--- begin ---

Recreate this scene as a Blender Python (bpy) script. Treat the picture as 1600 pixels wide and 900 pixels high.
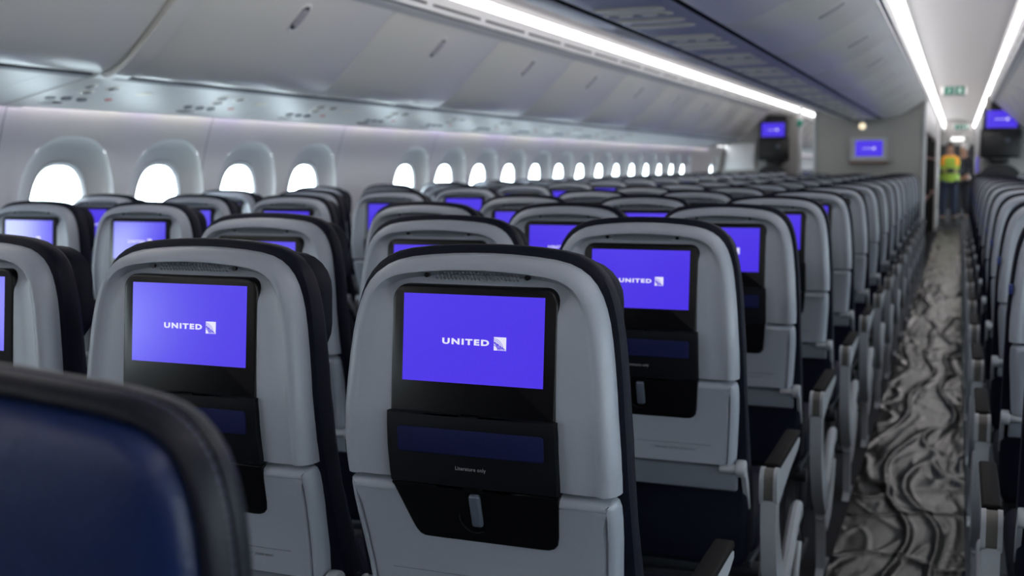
import bpy, bmesh, math, random
from mathutils import Vector, Matrix, Quaternion

for o in list(bpy.data.objects):
    bpy.data.objects.remove(o)
scene = bpy.context.scene
COL = scene.collection
H = 1.30            # camera height above the cabin floor
XC = -1.11          # centre line of the cabin
P = 0.895           # seat row spacing
PW = 0.483          # seat to seat spacing across a row

# ------------------------------------------------------------------ camera
yaw, pit, rol, fpx = 0.377292, 0.10807, -0.006233, 1755.12
cam_d = bpy.data.cameras.new('camera')
cam = bpy.data.objects.new('camera', cam_d)
COL.objects.link(cam)
cy, sy, cp, sp, cr, sr = math.cos(yaw), math.sin(yaw), math.cos(pit), math.sin(pit), math.cos(rol), math.sin(rol)
F = Vector((-sy*cp, cy*cp, -sp)); Rv = Vector((cy, sy, 0)); Uv = Rv.cross(F)
R2 = Rv*cr + Uv*sr; U2 = -Rv*sr + Uv*cr
M = Matrix((R2, U2, -F)).transposed().to_4x4()
M.translation = Vector((0, 0, H))
cam.matrix_world = M
cam_d.sensor_width = 36.0
cam_d.lens = fpx/1600*36
cam_d.clip_start = 0.02
cam_d.clip_end = 200
cam_d.dof.use_dof = True
cam_d.dof.focus_distance = 1.58
cam_d.dof.aperture_fstop = 5.0
scene.camera = cam

# ------------------------------------------------------------------ world, light, exposure
SKY = 19.0           # overcast daylight outside the windows
LED = 8.4           # ceiling wash lights
COVE = 9.0          # wash lights above the windows
world = bpy.data.worlds.new('world')
scene.world = world
world.use_nodes = True
wn = world.node_tree
bg = wn.nodes['Background']
wtc = wn.nodes.new('ShaderNodeTexCoord')
wsep = wn.nodes.new('ShaderNodeSeparateXYZ')
wr = wn.nodes.new('ShaderNodeValToRGB')
wr.color_ramp.elements[0].position = 0.35; wr.color_ramp.elements[0].color = (0.42, 0.45, 0.48, 1)
wr.color_ramp.elements[1].position = 0.56; wr.color_ramp.elements[1].color = (0.92, 0.97, 1.0, 1)
wm = wn.nodes.new('ShaderNodeMath'); wm.operation = 'MULTIPLY_ADD'; wm.inputs[1].default_value = 0.5; wm.inputs[2].default_value = 0.5
wn.links.new(wtc.outputs['Generated'], wsep.inputs[0])
wn.links.new(wsep.outputs['Z'], wm.inputs[0])
wn.links.new(wm.outputs[0], wr.inputs[0])
wn.links.new(wr.outputs[0], bg.inputs[0])
bg.inputs[1].default_value = SKY
scene.view_settings.view_transform = 'Standard'
scene.view_settings.look = 'None'
scene.view_settings.gamma = 1
scene.view_settings.use_curve_mapping = False
scene.view_settings.exposure = 0.0
scene.cycles.max_bounces = 8
scene.cycles.diffuse_bounces = 5
scene.cycles.glossy_bounces = 4
scene.cycles.transparent_max_bounces = 8
scene.cycles.sample_clamp_indirect = 4
scene.cycles.caustics_reflective = False
scene.cycles.caustics_refractive = False
scene.cycles.use_denoising = True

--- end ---

Requirements -> Starting at the first line of the material, output exactly the lines up to and including the one with "scene.camera = cam". Do not include the pictures.

Result below ->
Recreate this scene as a Blender Python (bpy) script. Treat the picture as 1600 pixels wide and 900 pixels high.
import bpy, bmesh, math, random
from mathutils import Vector, Matrix, Quaternion

for o in list(bpy.data.objects):
    bpy.data.objects.remove(o)
scene = bpy.context.scene
COL = scene.collection
H = 1.30            # camera height above the cabin floor
XC = -1.11          # centre line of the cabin
P = 0.895           # seat row spacing
PW = 0.483          # seat to seat spacing across a row

# ------------------------------------------------------------------ camera
yaw, pit, rol, fpx = 0.377292, 0.10807, -0.006233, 1755.12
cam_d = bpy.data.cameras.new('camera')
cam = bpy.data.objects.new('camera', cam_d)
COL.objects.link(cam)
cy, sy, cp, sp, cr, sr = math.cos(yaw), math.sin(yaw), math.cos(pit), math.sin(pit), math.cos(rol), math.sin(rol)
F = Vector((-sy*cp, cy*cp, -sp)); Rv = Vector((cy, sy, 0)); Uv = Rv.cross(F)
R2 = Rv*cr + Uv*sr; U2 = -Rv*sr + Uv*cr
M = Matrix((R2, U2, -F)).transposed().to_4x4()
M.translation = Vector((0, 0, H))
cam.matrix_world = M
cam_d.sensor_width = 36.0
cam_d.lens = fpx/1600*36
cam_d.clip_start = 0.02
cam_d.clip_end = 200
cam_d.dof.use_dof = True
cam_d.dof.focus_distance = 1.58
cam_d.dof.aperture_fstop = 5.0
scene.camera = cam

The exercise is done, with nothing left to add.